- **Supplied records**:
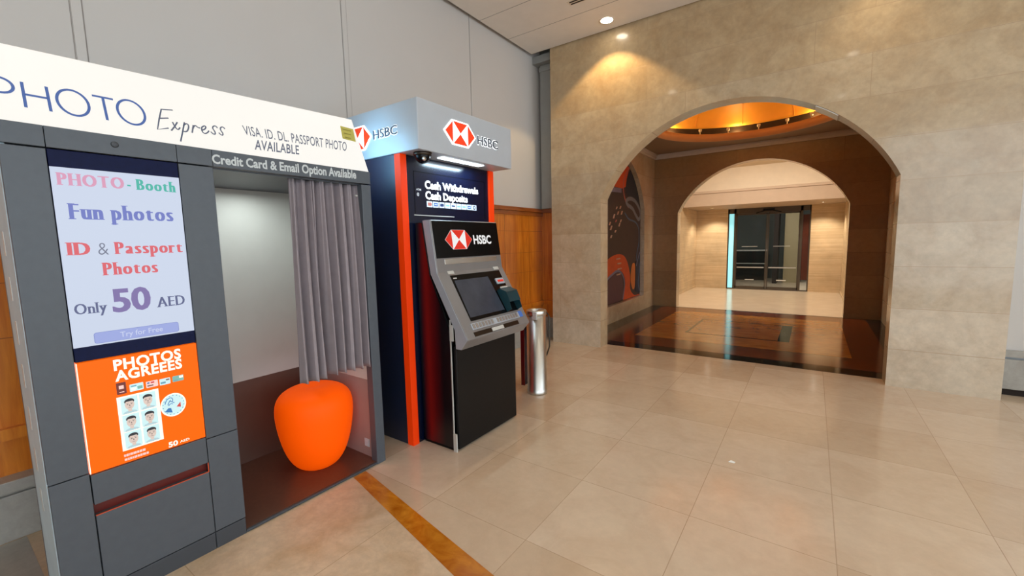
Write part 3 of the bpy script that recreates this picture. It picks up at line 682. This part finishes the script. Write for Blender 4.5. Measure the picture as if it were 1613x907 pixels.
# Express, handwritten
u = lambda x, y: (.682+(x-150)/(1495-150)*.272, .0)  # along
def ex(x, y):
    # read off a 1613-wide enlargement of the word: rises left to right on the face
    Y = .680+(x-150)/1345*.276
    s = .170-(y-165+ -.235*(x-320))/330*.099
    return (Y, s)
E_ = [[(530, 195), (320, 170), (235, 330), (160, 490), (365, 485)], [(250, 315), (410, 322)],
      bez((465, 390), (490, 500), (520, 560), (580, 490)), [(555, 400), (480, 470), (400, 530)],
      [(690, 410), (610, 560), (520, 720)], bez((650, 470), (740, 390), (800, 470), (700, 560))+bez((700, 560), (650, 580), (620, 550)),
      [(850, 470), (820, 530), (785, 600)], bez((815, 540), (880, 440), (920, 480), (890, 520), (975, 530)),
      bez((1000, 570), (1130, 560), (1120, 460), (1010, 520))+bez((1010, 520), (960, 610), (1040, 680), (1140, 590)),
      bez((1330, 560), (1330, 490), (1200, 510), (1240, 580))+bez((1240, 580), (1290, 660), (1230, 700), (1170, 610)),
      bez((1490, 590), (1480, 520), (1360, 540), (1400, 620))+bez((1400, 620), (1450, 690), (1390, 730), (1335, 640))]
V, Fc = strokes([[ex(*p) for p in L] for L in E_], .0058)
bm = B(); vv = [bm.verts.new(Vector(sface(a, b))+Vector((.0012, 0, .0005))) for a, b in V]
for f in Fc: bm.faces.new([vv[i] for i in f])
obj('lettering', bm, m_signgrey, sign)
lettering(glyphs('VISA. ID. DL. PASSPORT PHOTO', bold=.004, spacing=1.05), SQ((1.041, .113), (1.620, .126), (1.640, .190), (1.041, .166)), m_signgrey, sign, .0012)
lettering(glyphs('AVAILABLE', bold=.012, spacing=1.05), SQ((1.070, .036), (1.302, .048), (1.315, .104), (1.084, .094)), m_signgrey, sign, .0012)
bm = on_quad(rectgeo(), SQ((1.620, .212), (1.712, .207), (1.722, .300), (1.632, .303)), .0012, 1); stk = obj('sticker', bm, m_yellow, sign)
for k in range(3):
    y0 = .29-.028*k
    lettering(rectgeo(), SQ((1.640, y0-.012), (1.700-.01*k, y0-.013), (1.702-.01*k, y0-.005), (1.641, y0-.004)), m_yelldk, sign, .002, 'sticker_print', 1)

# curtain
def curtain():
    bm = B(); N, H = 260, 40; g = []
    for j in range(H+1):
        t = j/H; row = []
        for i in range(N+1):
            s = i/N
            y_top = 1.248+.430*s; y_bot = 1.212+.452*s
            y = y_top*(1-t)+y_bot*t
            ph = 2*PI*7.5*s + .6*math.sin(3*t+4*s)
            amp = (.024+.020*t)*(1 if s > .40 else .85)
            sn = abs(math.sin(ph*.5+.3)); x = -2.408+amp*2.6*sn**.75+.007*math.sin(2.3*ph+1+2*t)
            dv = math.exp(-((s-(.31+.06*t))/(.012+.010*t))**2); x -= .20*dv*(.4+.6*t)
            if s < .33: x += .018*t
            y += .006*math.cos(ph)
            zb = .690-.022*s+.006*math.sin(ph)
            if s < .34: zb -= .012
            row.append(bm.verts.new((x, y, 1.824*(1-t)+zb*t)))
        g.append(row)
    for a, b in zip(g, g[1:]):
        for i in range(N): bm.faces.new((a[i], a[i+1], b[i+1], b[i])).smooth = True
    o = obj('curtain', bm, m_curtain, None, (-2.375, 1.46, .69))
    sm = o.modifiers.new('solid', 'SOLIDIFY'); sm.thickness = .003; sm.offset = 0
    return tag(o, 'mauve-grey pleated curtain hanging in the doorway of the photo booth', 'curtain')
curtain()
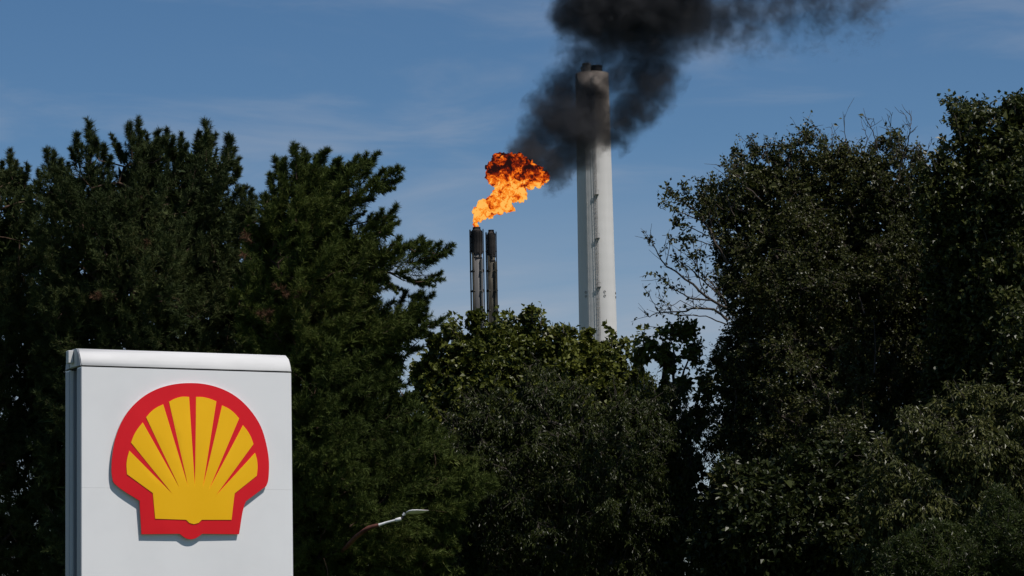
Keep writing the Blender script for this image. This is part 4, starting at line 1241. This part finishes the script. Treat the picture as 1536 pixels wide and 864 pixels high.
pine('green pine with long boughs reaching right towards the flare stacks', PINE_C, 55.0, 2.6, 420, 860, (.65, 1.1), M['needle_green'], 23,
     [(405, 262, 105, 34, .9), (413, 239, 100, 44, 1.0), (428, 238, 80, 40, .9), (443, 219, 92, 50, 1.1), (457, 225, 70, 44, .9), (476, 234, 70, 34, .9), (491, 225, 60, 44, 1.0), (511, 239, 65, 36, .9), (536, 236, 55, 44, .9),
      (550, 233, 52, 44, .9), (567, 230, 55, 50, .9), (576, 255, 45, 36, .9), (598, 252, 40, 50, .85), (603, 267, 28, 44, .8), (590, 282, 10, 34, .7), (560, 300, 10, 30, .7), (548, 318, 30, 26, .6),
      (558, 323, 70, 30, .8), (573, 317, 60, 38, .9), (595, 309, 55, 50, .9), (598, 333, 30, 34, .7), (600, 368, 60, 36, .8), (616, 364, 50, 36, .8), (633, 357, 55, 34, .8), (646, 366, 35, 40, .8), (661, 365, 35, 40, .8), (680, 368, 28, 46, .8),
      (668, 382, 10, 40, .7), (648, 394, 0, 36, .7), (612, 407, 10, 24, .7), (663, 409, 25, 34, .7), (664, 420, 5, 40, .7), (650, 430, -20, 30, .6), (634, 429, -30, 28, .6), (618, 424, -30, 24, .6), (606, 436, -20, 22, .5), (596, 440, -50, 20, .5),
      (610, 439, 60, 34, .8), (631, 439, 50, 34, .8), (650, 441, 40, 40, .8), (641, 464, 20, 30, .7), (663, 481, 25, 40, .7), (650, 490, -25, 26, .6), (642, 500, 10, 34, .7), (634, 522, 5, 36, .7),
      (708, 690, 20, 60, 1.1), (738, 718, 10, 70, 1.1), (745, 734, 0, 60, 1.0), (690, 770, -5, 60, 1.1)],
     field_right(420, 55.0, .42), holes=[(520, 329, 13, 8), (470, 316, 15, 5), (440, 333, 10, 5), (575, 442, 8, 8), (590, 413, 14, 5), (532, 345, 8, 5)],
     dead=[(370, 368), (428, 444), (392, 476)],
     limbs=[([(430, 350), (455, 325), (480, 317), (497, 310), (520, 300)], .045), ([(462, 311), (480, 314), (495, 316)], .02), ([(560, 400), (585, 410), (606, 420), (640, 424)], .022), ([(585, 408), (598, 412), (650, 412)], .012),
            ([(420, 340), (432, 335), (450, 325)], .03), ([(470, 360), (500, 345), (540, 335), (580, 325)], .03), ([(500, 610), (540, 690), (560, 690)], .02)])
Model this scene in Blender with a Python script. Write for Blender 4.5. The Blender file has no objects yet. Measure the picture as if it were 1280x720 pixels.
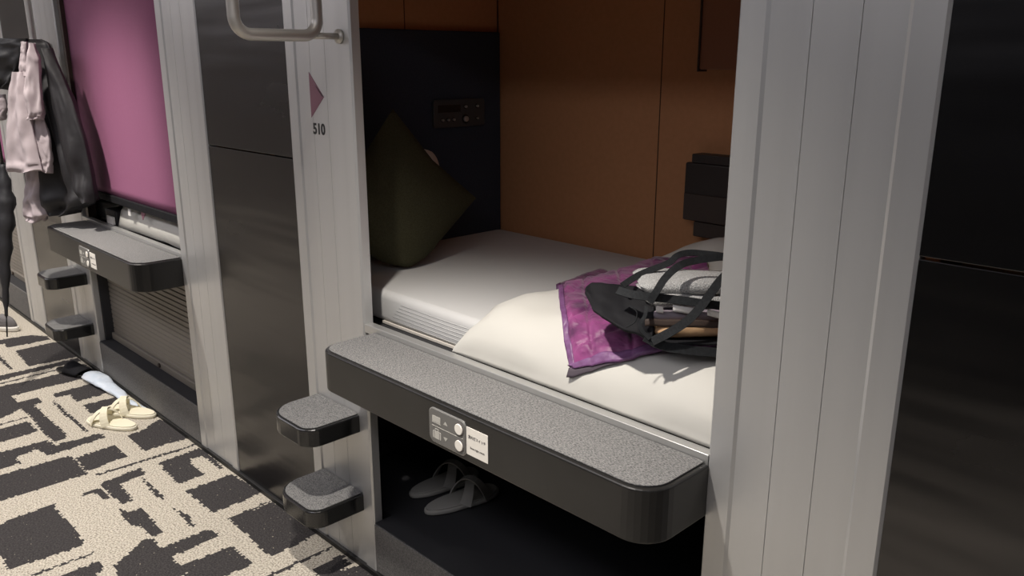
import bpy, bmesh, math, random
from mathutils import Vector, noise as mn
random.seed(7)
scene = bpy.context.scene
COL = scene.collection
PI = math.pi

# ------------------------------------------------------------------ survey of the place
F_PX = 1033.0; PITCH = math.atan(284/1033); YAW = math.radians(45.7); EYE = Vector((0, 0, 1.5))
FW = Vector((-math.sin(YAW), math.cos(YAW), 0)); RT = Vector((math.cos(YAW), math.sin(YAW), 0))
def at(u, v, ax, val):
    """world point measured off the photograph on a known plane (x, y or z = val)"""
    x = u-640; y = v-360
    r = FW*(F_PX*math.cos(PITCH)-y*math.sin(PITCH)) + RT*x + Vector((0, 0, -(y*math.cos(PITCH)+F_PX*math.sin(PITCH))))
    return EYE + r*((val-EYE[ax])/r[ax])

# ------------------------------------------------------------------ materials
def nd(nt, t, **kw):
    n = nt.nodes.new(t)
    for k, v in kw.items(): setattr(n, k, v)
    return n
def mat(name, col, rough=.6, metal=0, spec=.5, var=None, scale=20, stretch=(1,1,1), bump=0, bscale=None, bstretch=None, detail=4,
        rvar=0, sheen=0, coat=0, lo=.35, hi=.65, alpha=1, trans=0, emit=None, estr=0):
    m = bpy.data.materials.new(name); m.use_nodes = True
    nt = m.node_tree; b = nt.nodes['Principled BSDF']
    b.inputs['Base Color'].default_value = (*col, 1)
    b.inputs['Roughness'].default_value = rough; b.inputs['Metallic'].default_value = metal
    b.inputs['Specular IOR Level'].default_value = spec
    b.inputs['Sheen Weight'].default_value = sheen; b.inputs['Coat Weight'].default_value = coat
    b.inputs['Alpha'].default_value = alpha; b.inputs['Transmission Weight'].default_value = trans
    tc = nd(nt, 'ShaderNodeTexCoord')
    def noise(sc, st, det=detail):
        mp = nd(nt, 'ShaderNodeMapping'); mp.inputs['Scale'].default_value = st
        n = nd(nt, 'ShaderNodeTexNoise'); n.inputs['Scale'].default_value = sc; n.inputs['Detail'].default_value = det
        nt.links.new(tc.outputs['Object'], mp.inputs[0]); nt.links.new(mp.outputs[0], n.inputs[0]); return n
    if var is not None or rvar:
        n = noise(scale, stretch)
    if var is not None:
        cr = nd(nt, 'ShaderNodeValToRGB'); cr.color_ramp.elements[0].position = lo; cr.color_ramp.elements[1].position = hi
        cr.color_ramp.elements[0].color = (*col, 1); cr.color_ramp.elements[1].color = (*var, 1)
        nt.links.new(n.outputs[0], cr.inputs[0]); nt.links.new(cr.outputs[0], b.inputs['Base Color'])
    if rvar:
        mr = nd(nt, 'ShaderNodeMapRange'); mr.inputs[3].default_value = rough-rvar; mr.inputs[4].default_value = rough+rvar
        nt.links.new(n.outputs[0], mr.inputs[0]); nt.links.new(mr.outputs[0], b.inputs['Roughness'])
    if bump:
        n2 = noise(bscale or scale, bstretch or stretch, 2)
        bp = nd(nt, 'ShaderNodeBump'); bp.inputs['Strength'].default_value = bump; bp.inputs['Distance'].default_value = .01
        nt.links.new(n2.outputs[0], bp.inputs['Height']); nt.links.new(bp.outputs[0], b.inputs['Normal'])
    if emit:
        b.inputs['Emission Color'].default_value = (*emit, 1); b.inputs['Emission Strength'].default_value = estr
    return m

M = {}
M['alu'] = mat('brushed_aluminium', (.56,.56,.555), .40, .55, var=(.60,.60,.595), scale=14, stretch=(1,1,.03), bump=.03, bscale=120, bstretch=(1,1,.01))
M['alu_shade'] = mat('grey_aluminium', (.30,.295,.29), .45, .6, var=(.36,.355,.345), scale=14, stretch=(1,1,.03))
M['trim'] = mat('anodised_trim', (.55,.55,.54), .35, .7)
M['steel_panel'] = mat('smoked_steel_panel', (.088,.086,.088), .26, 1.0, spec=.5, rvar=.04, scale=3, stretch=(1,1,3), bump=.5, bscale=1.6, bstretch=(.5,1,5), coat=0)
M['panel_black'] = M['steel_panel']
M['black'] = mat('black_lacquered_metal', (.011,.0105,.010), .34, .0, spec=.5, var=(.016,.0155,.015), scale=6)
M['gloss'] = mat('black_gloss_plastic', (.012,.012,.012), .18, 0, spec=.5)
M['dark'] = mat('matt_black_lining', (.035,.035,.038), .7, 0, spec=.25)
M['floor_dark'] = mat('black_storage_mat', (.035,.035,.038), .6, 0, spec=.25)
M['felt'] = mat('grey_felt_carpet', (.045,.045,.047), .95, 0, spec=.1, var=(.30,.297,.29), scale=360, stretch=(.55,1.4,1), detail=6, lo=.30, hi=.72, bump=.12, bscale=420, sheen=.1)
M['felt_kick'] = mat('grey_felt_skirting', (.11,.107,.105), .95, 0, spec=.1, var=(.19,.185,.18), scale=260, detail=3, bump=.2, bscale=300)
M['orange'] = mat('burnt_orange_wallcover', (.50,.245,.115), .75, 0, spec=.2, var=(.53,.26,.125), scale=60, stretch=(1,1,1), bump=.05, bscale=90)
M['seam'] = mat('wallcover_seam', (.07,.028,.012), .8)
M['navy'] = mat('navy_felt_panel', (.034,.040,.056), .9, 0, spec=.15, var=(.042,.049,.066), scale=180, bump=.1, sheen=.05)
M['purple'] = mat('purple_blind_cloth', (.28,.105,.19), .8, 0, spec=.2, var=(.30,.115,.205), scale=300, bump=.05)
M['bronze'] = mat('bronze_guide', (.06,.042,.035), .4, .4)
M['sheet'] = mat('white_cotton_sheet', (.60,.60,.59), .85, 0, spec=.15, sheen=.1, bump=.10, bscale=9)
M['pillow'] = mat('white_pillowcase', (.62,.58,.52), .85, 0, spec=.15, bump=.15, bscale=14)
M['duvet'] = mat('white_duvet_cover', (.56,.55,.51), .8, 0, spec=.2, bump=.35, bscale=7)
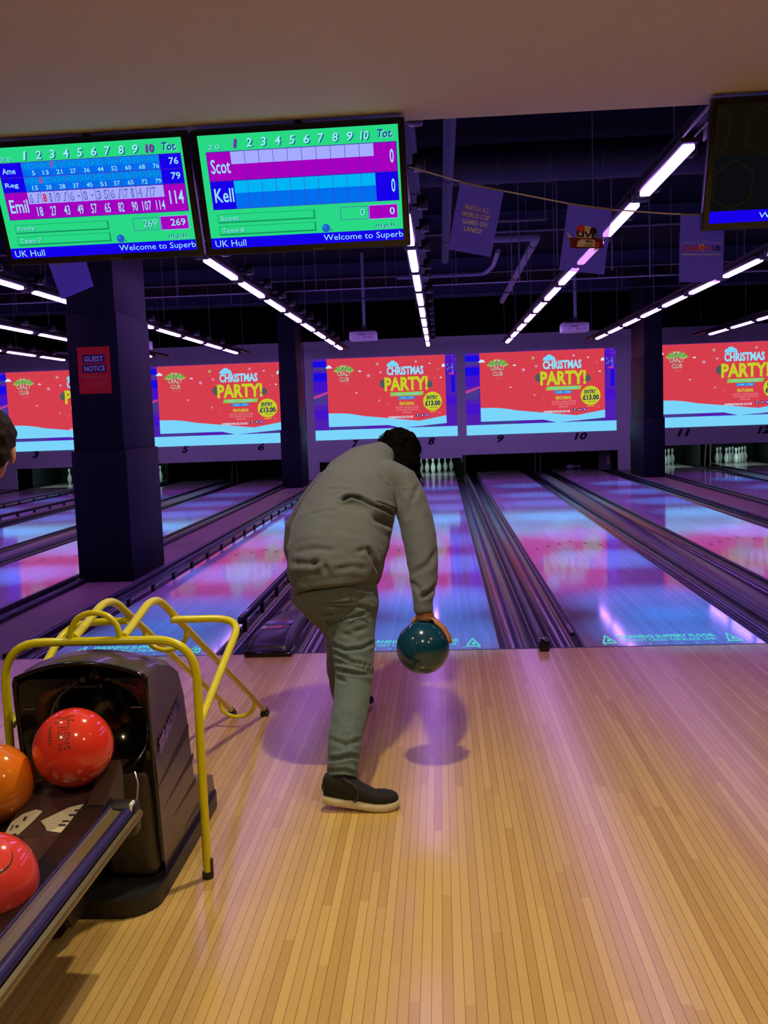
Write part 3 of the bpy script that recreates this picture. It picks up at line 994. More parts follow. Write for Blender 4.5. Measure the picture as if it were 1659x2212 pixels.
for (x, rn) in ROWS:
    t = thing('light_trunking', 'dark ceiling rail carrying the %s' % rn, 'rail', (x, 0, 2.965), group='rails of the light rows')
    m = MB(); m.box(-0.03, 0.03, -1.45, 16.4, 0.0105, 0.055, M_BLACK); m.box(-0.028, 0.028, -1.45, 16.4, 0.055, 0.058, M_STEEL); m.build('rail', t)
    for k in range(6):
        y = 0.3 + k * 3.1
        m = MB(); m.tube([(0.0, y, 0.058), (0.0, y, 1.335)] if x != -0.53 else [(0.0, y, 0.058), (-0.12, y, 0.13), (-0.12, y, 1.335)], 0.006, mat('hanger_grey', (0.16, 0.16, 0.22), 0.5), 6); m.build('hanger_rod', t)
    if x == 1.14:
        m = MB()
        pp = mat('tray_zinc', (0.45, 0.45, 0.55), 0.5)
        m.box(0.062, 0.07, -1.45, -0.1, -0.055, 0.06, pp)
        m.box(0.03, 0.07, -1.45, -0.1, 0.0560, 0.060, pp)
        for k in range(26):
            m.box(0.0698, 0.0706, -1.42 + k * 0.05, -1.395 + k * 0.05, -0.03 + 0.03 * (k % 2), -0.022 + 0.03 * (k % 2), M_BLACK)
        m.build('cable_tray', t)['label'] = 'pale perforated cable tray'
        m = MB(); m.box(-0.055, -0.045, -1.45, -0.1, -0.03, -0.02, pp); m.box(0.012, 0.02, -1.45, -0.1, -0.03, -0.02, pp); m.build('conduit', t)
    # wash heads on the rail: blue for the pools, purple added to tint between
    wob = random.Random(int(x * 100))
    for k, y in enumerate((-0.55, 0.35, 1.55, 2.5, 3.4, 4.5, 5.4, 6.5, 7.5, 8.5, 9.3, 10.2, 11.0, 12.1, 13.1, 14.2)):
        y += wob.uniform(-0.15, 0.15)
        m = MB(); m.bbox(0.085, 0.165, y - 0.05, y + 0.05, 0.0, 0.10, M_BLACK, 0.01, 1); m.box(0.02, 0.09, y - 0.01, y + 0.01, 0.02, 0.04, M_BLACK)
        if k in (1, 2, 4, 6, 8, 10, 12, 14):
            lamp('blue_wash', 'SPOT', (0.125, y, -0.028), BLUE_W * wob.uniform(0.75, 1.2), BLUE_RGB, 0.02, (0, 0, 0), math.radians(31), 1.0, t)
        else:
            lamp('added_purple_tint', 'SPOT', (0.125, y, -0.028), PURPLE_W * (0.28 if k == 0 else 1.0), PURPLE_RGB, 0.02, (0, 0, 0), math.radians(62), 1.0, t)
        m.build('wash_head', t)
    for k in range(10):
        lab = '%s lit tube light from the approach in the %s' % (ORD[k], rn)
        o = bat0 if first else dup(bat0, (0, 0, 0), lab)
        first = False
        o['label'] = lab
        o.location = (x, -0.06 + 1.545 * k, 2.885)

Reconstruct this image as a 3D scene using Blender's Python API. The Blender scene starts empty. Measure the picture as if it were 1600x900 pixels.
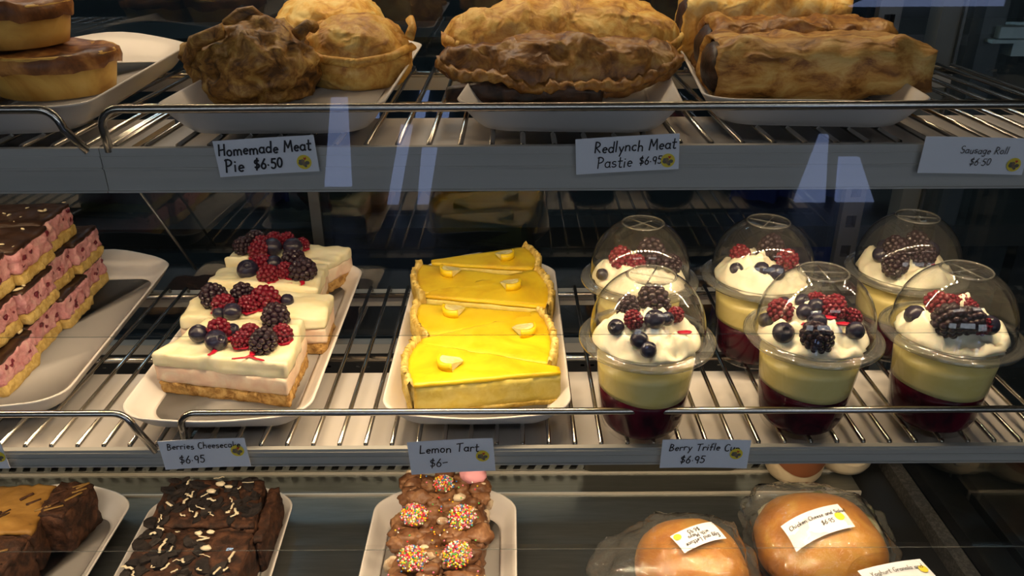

- **Exercise prompt**:
Exactly reproduce the lines from the line holding "Model this scene" through the line holding "PI = math.pi", and only those; pictures are to be left out.

- **Worked answer**:
Model this scene in Blender with a Python script. Write for Blender 4.5. The Blender file has no objects yet. Measure the picture as if it were 1280x720 pixels.
import bpy, bmesh, math, random
from mathutils import Vector, noise as mn
random.seed(7)
scene = bpy.context.scene
COL = scene.collection
PI = math.pi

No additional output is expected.